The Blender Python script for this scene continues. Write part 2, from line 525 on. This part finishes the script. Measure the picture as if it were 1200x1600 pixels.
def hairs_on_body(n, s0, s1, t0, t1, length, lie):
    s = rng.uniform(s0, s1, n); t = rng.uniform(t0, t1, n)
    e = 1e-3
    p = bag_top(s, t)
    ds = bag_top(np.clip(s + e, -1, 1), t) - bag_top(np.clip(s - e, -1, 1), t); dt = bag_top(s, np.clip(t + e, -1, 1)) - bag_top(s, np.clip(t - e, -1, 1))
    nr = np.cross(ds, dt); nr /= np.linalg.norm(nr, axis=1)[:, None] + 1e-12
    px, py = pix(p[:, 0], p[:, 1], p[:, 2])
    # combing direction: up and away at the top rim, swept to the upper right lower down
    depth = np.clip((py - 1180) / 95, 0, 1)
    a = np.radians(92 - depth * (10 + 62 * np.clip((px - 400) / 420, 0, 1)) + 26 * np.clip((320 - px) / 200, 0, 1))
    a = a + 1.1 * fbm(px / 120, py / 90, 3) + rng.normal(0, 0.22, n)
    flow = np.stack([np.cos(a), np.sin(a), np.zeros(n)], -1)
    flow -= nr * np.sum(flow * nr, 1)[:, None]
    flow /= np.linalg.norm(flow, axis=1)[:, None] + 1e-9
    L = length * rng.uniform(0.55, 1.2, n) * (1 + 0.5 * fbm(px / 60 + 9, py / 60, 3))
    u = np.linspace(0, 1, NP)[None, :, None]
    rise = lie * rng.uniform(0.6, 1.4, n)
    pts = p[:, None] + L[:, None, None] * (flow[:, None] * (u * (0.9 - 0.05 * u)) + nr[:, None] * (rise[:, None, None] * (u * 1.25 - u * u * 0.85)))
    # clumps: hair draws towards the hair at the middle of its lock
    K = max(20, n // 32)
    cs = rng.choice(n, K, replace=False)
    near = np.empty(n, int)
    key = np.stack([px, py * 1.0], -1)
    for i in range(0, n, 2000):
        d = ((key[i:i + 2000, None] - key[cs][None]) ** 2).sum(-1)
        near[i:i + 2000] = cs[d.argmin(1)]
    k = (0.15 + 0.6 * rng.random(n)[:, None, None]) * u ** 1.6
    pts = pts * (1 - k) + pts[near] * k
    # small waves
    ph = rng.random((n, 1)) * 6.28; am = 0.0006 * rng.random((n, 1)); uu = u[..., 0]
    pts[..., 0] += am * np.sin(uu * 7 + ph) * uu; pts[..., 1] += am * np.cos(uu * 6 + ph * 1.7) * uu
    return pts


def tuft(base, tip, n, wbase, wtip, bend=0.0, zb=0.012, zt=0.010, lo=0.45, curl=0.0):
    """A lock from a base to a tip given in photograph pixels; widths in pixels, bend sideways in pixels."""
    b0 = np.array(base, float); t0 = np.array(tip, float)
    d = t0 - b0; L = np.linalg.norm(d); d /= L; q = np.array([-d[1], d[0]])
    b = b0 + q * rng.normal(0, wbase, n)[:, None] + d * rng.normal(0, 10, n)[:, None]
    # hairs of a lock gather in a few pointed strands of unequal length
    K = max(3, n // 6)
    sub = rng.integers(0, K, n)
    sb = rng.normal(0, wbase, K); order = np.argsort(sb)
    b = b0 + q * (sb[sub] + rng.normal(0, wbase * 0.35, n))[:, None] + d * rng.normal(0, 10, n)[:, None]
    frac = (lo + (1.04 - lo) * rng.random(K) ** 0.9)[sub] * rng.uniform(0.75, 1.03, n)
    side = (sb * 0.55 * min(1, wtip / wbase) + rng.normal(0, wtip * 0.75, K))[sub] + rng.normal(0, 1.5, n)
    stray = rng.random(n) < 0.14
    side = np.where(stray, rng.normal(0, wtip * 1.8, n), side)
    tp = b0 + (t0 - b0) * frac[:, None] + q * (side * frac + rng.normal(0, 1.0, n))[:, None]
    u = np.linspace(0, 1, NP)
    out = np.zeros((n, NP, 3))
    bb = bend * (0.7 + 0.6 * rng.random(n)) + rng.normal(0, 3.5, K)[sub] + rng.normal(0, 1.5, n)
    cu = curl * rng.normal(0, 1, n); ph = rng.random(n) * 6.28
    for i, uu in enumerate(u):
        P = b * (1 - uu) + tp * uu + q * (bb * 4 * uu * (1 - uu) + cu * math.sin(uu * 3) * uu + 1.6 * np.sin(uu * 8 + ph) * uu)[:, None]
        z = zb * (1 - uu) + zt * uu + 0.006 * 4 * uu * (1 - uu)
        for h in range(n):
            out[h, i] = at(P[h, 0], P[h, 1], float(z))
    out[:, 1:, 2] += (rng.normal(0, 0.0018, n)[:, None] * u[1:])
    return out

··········

[Task to carry out]: Your answer should be one number: how many lines in the material above contain the string "pixels".

[Worked answer]: 2